Dealing with Sparse Data and/or Domain Mismatch: The Case for Hybrid Approaches

April 13, 2023
3:00-4:15 pm ET
Cummings 270
Speaker: Abeer Alwan
Host: Soha Hassoun

Abstract

The performance of Automatic Speech Recognition (ASR) and speaker identification systems (SID) degrade significantly in the case of domain mismatch and/or when training data are limited. Examples include ASR systems trained on adult speech and tested on children’s speech and SID systems trained on one speaking style and tested with another style (for example, reading versus conversational speech).

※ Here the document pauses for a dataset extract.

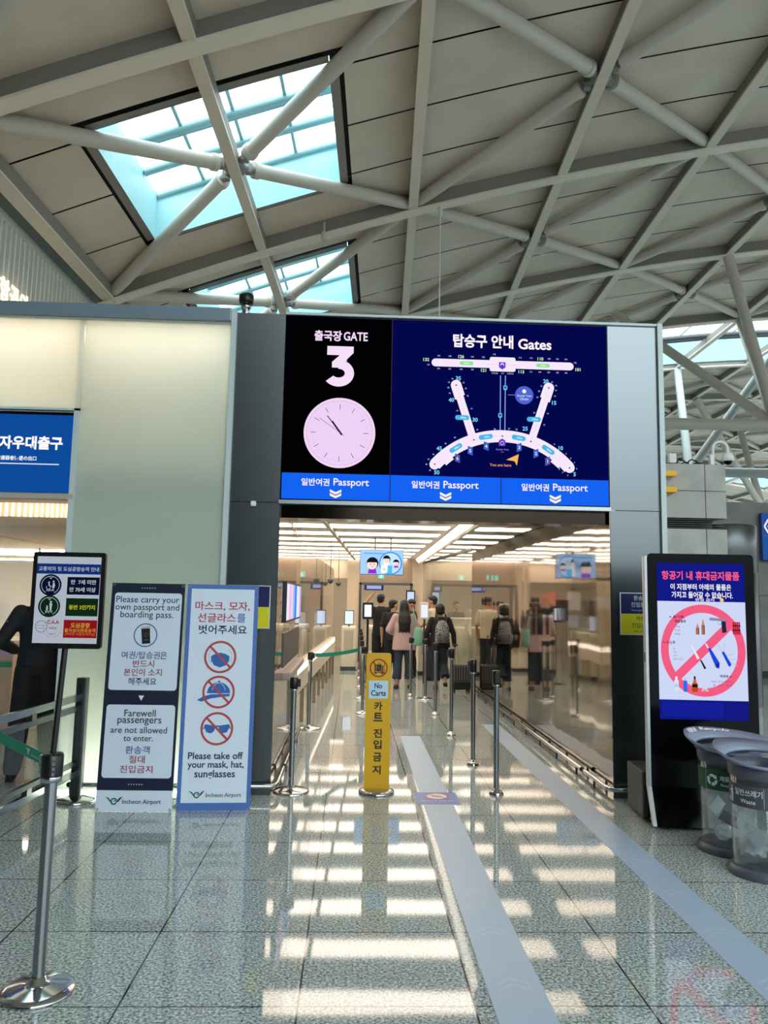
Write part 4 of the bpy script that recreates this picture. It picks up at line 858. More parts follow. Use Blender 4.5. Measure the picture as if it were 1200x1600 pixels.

In this talk, I will describe several of our robust ASR and SID techniques that are inspired by models of human speech production and perception, and linguistics. In the Child ASR area, which presents a low-resource and domain-mismatched challenge, our work focuses on developing meaningful data augmentation and normalization approaches in addition to a novel Self- Supervised Learning (SSL) framework. I will also describe recent work on dialect and depression identification in low-resource scenarios. In the SID area, we focus on understanding what aspects of a voice are talker specific. This information not only helps in developing robust SID algorithms, especially in low-resource and domain mismatched cases, but also in understanding the human limits in perceiving speaker differences.

Bio:

Abeer Alwan received her Ph.D. in EECS from MIT in 1992. Since then, she has been with the ECE department at UCLA where she is a Full Professor, established the Speech Processing and Auditory Perception Laboratory, and has served as Vice Chair for the ECE Undergraduate and for Graduate affairs. Dr. Alwan is a recipient of several awards including: the NSF Research Initiation Award, the NIH FIRST Award, the UCLA-TRW Excellence in Teaching Award, Okawa Foundation Award in Telecommunication, and the Engineer’s Council Educator Award. She is a Fellow of the Acoustical Society of America, IEEE, and International Speech Communication Association (ISCA). She was a Fellow at the Radcliffe Institute, Harvard University, Distinguished Lecturer for ISCA, co-Editor in Chief of Speech Communication, Chair of the IEEE Flanagan Committee, Vice Chair of the IEEE Awards committee, and an elected member of the Board of Governors of the IEEE Signal Processing Society.